(Problem details)
Beginning with the first line of the data below, extract each line up to and including the one containing "if base_far is". Copy them exactly and add nothing.

(Given data)
========================

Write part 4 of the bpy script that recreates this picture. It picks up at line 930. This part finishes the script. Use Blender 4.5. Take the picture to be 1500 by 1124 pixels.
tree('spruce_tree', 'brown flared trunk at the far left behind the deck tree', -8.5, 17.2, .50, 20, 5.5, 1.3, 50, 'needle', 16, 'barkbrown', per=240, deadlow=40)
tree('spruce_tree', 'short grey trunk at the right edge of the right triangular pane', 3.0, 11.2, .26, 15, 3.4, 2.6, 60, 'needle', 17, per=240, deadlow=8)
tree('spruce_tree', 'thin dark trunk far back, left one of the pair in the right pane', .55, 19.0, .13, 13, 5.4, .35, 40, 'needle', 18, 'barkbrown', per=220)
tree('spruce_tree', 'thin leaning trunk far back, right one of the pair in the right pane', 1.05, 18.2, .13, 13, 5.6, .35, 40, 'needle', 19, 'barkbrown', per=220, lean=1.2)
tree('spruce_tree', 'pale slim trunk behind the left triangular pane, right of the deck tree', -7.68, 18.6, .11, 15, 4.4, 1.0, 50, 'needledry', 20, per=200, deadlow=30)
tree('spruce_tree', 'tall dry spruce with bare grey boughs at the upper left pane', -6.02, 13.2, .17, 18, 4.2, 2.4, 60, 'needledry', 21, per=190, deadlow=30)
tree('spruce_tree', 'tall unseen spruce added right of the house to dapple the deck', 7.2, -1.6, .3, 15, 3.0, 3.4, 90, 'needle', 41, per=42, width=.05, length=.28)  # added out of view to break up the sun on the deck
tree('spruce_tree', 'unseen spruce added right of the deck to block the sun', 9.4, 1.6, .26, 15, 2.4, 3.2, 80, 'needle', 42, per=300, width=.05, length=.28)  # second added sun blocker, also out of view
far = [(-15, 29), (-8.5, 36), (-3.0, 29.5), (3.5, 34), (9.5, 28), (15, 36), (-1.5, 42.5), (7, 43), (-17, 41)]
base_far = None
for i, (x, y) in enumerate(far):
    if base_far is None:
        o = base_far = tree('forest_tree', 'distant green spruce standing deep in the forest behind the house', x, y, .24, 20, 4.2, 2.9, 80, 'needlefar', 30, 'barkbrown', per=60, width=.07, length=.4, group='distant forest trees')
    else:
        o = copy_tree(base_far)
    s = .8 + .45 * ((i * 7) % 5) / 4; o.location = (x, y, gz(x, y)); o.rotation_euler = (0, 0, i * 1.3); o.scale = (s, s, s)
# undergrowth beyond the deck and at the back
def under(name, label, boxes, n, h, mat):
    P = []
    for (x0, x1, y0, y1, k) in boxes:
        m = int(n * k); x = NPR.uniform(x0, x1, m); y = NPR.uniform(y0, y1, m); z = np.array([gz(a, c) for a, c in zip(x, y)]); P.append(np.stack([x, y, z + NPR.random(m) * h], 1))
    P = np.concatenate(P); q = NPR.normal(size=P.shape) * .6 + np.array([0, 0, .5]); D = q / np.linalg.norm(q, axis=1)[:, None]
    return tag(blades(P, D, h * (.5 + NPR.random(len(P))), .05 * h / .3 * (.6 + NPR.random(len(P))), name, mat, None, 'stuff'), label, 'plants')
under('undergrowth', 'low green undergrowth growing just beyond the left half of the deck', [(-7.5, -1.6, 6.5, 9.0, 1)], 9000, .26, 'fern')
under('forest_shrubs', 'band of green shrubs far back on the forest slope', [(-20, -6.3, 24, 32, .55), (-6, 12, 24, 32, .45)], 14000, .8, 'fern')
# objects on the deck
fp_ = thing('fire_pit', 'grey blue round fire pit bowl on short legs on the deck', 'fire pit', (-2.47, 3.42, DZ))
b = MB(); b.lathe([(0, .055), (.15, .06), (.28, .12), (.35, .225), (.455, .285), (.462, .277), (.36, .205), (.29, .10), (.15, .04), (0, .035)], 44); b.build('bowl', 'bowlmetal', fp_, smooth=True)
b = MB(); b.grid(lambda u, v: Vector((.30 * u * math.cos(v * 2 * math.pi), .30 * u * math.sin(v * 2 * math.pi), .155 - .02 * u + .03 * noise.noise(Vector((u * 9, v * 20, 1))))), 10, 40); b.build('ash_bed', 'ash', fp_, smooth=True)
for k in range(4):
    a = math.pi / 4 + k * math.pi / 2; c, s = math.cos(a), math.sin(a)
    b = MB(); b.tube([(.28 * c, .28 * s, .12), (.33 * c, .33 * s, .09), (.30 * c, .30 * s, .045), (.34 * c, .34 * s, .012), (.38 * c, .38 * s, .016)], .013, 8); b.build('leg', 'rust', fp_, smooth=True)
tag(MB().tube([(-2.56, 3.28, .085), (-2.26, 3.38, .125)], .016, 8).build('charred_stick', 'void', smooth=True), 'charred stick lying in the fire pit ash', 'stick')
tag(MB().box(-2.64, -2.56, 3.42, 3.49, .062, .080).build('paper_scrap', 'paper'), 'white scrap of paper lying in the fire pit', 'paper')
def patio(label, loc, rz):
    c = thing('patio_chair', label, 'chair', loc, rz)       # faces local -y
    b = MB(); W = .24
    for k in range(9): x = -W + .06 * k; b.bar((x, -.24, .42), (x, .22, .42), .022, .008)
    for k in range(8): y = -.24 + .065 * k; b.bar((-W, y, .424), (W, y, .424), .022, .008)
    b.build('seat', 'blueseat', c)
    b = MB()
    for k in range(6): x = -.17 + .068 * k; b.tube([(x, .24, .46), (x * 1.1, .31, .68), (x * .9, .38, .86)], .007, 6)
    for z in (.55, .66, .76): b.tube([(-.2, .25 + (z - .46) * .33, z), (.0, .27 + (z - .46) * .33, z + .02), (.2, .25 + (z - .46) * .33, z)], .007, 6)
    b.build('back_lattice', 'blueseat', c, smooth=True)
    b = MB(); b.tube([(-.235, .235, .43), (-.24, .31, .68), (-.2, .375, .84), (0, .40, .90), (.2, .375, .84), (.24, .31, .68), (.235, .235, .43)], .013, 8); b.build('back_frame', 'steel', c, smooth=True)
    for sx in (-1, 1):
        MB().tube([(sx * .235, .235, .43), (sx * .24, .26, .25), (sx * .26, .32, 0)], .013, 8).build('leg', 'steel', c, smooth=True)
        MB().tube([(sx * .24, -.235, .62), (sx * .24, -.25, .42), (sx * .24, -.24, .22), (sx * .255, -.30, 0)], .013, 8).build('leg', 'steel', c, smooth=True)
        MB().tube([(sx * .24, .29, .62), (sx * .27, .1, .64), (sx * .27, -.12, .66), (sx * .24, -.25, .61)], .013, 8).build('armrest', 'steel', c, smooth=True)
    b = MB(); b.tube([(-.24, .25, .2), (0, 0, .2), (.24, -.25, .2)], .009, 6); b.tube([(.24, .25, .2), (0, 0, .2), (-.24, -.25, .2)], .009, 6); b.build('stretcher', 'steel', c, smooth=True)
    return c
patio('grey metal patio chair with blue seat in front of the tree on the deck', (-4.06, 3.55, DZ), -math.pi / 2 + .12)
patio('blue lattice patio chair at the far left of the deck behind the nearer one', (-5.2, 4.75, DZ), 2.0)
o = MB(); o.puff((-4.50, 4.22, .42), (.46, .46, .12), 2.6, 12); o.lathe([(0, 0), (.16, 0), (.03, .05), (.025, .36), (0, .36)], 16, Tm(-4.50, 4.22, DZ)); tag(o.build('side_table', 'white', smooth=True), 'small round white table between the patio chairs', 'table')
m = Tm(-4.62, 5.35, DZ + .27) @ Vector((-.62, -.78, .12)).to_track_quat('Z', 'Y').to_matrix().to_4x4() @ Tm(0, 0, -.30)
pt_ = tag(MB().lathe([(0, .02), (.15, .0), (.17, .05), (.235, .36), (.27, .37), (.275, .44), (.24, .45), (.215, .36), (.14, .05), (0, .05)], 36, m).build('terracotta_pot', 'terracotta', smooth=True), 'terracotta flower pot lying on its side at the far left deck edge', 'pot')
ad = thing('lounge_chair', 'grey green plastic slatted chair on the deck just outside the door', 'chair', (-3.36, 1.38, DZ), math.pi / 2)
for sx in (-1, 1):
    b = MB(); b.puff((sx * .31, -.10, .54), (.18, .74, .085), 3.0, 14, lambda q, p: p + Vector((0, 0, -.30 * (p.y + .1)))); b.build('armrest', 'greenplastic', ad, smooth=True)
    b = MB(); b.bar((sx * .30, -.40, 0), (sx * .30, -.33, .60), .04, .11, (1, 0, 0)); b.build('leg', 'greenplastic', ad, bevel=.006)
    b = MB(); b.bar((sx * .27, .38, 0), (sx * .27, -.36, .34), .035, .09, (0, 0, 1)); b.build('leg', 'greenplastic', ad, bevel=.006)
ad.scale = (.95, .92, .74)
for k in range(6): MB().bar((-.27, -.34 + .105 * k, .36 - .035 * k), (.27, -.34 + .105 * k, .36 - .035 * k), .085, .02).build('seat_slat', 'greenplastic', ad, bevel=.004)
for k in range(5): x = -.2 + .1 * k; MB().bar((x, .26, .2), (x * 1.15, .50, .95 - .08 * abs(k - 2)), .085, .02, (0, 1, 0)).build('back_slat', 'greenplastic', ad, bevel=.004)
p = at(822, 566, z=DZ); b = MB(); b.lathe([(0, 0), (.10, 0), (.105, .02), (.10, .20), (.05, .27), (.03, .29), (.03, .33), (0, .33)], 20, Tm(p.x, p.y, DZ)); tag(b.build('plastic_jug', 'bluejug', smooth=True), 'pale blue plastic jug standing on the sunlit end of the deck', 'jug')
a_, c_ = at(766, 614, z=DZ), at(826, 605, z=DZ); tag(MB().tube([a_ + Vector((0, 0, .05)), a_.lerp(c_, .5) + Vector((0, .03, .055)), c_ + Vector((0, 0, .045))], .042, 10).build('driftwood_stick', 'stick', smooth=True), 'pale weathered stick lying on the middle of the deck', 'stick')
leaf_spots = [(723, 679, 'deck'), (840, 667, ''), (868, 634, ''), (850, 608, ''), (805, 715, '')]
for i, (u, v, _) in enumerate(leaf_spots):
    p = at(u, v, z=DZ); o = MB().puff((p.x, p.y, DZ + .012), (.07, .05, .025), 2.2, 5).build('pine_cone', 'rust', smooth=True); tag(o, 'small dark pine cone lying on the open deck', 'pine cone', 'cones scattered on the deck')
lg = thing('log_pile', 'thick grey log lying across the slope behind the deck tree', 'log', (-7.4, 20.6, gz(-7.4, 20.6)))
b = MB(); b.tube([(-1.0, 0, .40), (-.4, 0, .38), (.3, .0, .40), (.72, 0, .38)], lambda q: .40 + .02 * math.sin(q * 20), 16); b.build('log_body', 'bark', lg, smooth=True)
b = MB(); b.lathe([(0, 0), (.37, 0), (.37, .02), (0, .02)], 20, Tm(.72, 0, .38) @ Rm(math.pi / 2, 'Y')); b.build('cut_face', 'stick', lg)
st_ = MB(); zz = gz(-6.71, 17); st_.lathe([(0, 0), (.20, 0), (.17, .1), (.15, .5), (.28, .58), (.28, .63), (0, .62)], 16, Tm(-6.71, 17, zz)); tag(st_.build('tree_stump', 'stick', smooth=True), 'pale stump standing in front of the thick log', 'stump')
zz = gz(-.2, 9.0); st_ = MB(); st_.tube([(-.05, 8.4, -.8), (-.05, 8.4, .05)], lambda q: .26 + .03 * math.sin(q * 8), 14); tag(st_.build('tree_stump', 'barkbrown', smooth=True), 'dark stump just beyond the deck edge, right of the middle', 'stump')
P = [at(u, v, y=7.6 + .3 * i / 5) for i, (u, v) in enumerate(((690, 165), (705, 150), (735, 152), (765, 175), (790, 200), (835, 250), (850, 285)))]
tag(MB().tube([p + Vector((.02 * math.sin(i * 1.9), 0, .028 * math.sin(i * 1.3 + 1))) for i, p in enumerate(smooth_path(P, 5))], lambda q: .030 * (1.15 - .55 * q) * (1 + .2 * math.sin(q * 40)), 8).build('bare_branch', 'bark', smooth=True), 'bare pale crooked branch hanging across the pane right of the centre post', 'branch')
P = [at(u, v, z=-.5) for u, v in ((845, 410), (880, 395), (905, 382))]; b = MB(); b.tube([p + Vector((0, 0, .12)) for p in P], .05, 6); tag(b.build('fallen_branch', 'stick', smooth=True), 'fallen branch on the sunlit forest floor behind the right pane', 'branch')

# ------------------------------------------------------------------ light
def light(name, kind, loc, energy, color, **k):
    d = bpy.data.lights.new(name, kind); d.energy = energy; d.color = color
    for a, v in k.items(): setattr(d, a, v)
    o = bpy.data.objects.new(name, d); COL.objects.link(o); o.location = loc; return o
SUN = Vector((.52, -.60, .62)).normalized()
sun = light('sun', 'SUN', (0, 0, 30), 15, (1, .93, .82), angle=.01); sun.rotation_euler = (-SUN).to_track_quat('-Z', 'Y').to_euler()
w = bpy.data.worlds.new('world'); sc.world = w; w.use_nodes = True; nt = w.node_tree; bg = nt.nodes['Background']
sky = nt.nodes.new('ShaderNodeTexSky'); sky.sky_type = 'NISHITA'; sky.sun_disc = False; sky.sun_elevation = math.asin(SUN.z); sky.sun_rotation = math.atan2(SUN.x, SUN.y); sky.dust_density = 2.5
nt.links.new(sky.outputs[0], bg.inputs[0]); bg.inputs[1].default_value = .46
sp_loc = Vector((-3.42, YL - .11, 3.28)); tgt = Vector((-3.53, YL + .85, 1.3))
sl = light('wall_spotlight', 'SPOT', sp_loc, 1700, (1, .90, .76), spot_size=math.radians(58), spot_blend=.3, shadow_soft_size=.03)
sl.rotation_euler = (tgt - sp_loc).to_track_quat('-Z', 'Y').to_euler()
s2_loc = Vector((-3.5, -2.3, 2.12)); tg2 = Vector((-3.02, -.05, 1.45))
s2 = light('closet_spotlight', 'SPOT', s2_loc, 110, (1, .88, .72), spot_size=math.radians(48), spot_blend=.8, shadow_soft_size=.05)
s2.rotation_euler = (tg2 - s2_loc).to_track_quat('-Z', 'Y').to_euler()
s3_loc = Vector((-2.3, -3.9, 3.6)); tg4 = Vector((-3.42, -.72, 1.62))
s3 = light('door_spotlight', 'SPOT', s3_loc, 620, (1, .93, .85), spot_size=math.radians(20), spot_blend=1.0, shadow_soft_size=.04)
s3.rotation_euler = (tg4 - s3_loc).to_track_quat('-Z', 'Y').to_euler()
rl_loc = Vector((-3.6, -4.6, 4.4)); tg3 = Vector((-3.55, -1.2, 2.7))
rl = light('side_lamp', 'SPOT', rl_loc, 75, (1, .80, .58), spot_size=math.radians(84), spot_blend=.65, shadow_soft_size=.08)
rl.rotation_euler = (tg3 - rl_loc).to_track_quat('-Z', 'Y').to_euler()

========================

(Answer for this exercise)
Write part 4 of the bpy script that recreates this picture. It picks up at line 930. This part finishes the script. Use Blender 4.5. Take the picture to be 1500 by 1124 pixels.
tree('spruce_tree', 'brown flared trunk at the far left behind the deck tree', -8.5, 17.2, .50, 20, 5.5, 1.3, 50, 'needle', 16, 'barkbrown', per=240, deadlow=40)
tree('spruce_tree', 'short grey trunk at the right edge of the right triangular pane', 3.0, 11.2, .26, 15, 3.4, 2.6, 60, 'needle', 17, per=240, deadlow=8)
tree('spruce_tree', 'thin dark trunk far back, left one of the pair in the right pane', .55, 19.0, .13, 13, 5.4, .35, 40, 'needle', 18, 'barkbrown', per=220)
tree('spruce_tree', 'thin leaning trunk far back, right one of the pair in the right pane', 1.05, 18.2, .13, 13, 5.6, .35, 40, 'needle', 19, 'barkbrown', per=220, lean=1.2)
tree('spruce_tree', 'pale slim trunk behind the left triangular pane, right of the deck tree', -7.68, 18.6, .11, 15, 4.4, 1.0, 50, 'needledry', 20, per=200, deadlow=30)
tree('spruce_tree', 'tall dry spruce with bare grey boughs at the upper left pane', -6.02, 13.2, .17, 18, 4.2, 2.4, 60, 'needledry', 21, per=190, deadlow=30)
tree('spruce_tree', 'tall unseen spruce added right of the house to dapple the deck', 7.2, -1.6, .3, 15, 3.0, 3.4, 90, 'needle', 41, per=42, width=.05, length=.28)  # added out of view to break up the sun on the deck
tree('spruce_tree', 'unseen spruce added right of the deck to block the sun', 9.4, 1.6, .26, 15, 2.4, 3.2, 80, 'needle', 42, per=300, width=.05, length=.28)  # second added sun blocker, also out of view
far = [(-15, 29), (-8.5, 36), (-3.0, 29.5), (3.5, 34), (9.5, 28), (15, 36), (-1.5, 42.5), (7, 43), (-17, 41)]
base_far = None
for i, (x, y) in enumerate(far):
    if base_far is None:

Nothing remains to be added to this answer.